-- start DATASET EXCERPT --

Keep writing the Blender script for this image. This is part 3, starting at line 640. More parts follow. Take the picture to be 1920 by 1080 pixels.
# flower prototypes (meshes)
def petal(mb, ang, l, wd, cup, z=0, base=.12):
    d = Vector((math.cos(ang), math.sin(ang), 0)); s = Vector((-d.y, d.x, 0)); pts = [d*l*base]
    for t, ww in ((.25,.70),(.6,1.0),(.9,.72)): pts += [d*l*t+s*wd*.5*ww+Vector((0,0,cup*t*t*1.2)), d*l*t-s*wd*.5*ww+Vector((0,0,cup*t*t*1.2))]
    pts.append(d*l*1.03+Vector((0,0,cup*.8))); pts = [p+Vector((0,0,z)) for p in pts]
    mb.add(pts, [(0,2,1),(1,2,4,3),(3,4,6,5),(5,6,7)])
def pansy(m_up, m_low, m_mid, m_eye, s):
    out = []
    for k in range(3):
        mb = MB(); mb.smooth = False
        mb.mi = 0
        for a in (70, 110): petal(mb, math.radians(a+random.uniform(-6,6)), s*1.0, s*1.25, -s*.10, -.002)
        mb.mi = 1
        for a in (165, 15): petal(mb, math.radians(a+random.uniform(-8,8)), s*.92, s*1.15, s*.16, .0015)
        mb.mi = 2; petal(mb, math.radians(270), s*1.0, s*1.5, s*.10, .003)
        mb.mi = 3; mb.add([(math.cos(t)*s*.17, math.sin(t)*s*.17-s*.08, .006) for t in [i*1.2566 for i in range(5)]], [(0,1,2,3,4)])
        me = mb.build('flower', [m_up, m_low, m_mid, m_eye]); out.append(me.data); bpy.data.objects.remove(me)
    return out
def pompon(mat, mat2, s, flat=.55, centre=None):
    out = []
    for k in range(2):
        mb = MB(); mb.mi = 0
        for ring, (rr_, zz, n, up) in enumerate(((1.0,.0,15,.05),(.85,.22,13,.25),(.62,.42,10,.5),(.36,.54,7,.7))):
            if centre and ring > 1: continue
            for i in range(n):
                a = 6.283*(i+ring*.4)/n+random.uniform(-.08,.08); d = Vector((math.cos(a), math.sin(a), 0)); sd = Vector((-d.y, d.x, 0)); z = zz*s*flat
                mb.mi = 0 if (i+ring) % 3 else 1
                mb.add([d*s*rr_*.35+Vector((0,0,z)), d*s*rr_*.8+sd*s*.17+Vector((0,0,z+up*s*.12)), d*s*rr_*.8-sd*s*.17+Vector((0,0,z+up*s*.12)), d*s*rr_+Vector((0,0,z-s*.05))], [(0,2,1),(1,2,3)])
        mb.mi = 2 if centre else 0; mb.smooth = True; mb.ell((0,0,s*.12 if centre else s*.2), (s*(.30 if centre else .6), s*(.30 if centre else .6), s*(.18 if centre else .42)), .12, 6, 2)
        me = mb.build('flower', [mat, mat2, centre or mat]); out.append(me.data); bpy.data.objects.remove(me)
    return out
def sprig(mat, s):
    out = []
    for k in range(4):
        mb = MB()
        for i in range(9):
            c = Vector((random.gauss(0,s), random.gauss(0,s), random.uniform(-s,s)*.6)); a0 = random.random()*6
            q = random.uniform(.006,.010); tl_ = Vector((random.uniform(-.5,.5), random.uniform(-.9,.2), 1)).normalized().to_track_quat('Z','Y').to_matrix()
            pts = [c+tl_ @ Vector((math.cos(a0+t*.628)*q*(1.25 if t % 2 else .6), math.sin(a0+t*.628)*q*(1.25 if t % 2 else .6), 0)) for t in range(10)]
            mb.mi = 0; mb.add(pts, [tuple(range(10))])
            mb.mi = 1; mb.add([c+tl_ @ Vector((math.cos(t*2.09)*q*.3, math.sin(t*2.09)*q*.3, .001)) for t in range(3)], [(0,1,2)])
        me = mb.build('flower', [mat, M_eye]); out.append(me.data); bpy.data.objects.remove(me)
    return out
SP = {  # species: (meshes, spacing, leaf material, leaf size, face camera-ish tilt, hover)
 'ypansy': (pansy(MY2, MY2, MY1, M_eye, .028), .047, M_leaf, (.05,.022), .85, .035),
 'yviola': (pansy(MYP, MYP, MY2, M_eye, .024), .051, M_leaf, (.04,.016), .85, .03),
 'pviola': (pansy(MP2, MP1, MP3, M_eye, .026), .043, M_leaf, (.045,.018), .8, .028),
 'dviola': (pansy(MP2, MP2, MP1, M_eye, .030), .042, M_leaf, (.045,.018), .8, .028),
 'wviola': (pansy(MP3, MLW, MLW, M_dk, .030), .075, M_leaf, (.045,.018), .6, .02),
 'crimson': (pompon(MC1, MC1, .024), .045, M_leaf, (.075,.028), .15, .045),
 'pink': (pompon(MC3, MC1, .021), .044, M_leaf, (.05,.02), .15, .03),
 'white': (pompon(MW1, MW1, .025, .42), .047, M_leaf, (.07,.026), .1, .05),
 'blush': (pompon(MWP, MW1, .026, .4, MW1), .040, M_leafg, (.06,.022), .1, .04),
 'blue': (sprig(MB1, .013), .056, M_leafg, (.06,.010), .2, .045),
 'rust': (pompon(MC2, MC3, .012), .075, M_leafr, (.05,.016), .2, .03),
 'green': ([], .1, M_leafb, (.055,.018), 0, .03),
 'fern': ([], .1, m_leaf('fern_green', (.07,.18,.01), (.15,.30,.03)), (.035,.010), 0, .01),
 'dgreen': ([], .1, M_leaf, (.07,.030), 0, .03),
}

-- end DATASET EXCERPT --

## STATED PROBLEM
Please return the data above exactly as given.

## ANSWER TO THE PROBLEM
Keep writing the Blender script for this image. This is part 3, starting at line 640. More parts follow. Take the picture to be 1920 by 1080 pixels.
# flower prototypes (meshes)
def petal(mb, ang, l, wd, cup, z=0, base=.12):
    d = Vector((math.cos(ang), math.sin(ang), 0)); s = Vector((-d.y, d.x, 0)); pts = [d*l*base]
    for t, ww in ((.25,.70),(.6,1.0),(.9,.72)): pts += [d*l*t+s*wd*.5*ww+Vector((0,0,cup*t*t*1.2)), d*l*t-s*wd*.5*ww+Vector((0,0,cup*t*t*1.2))]
    pts.append(d*l*1.03+Vector((0,0,cup*.8))); pts = [p+Vector((0,0,z)) for p in pts]
    mb.add(pts, [(0,2,1),(1,2,4,3),(3,4,6,5),(5,6,7)])
def pansy(m_up, m_low, m_mid, m_eye, s):
    out = []
    for k in range(3):
        mb = MB(); mb.smooth = False
        mb.mi = 0
        for a in (70, 110): petal(mb, math.radians(a+random.uniform(-6,6)), s*1.0, s*1.25, -s*.10, -.002)
        mb.mi = 1
        for a in (165, 15): petal(mb, math.radians(a+random.uniform(-8,8)), s*.92, s*1.15, s*.16, .0015)
        mb.mi = 2; petal(mb, math.radians(270), s*1.0, s*1.5, s*.10, .003)
        mb.mi = 3; mb.add([(math.cos(t)*s*.17, math.sin(t)*s*.17-s*.08, .006) for t in [i*1.2566 for i in range(5)]], [(0,1,2,3,4)])
        me = mb.build('flower', [m_up, m_low, m_mid, m_eye]); out.append(me.data); bpy.data.objects.remove(me)
    return out
def pompon(mat, mat2, s, flat=.55, centre=None):
    out = []
    for k in range(2):
        mb = MB(); mb.mi = 0
        for ring, (rr_, zz, n, up) in enumerate(((1.0,.0,15,.05),(.85,.22,13,.25),(.62,.42,10,.5),(.36,.54,7,.7))):
            if centre and ring > 1: continue
            for i in range(n):
                a = 6.283*(i+ring*.4)/n+random.uniform(-.08,.08); d = Vector((math.cos(a), math.sin(a), 0)); sd = Vector((-d.y, d.x, 0)); z = zz*s*flat
                mb.mi = 0 if (i+ring) % 3 else 1
                mb.add([d*s*rr_*.35+Vector((0,0,z)), d*s*rr_*.8+sd*s*.17+Vector((0,0,z+up*s*.12)), d*s*rr_*.8-sd*s*.17+Vector((0,0,z+up*s*.12)), d*s*rr_+Vector((0,0,z-s*.05))], [(0,2,1),(1,2,3)])
        mb.mi = 2 if centre else 0; mb.smooth = True; mb.ell((0,0,s*.12 if centre else s*.2), (s*(.30 if centre else .6), s*(.30 if centre else .6), s*(.18 if centre else .42)), .12, 6, 2)
        me = mb.build('flower', [mat, mat2, centre or mat]); out.append(me.data); bpy.data.objects.remove(me)
    return out
def sprig(mat, s):
    out = []
    for k in range(4):
        mb = MB()
        for i in range(9):
            c = Vector((random.gauss(0,s), random.gauss(0,s), random.uniform(-s,s)*.6)); a0 = random.random()*6
            q = random.uniform(.006,.010); tl_ = Vector((random.uniform(-.5,.5), random.uniform(-.9,.2), 1)).normalized().to_track_quat('Z','Y').to_matrix()
            pts = [c+tl_ @ Vector((math.cos(a0+t*.628)*q*(1.25 if t % 2 else .6), math.sin(a0+t*.628)*q*(1.25 if t % 2 else .6), 0)) for t in range(10)]
            mb.mi = 0; mb.add(pts, [tuple(range(10))])
            mb.mi = 1; mb.add([c+tl_ @ Vector((math.cos(t*2.09)*q*.3, math.sin(t*2.09)*q*.3, .001)) for t in range(3)], [(0,1,2)])
        me = mb.build('flower', [mat, M_eye]); out.append(me.data); bpy.data.objects.remove(me)
    return out
SP = {  # species: (meshes, spacing, leaf material, leaf size, face camera-ish tilt, hover)
 'ypansy': (pansy(MY2, MY2, MY1, M_eye, .028), .047, M_leaf, (.05,.022), .85, .035),
 'yviola': (pansy(MYP, MYP, MY2, M_eye, .024), .051, M_leaf, (.04,.016), .85, .03),
 'pviola': (pansy(MP2, MP1, MP3, M_eye, .026), .043, M_leaf, (.045,.018), .8, .028),
 'dviola': (pansy(MP2, MP2, MP1, M_eye, .030), .042, M_leaf, (.045,.018), .8, .028),
 'wviola': (pansy(MP3, MLW, MLW, M_dk, .030), .075, M_leaf, (.045,.018), .6, .02),
 'crimson': (pompon(MC1, MC1, .024), .045, M_leaf, (.075,.028), .15, .045),
 'pink': (pompon(MC3, MC1, .021), .044, M_leaf, (.05,.02), .15, .03),
 'white': (pompon(MW1, MW1, .025, .42), .047, M_leaf, (.07,.026), .1, .05),
 'blush': (pompon(MWP, MW1, .026, .4, MW1), .040, M_leafg, (.06,.022), .1, .04),
 'blue': (sprig(MB1, .013), .056, M_leafg, (.06,.010), .2, .045),
 'rust': (pompon(MC2, MC3, .012), .075, M_leafr, (.05,.016), .2, .03),
 'green': ([], .1, M_leafb, (.055,.018), 0, .03),
 'fern': ([], .1, m_leaf('fern_green', (.07,.18,.01), (.15,.30,.03)), (.035,.010), 0, .01),
 'dgreen': ([], .1, M_leaf, (.07,.030), 0, .03),
}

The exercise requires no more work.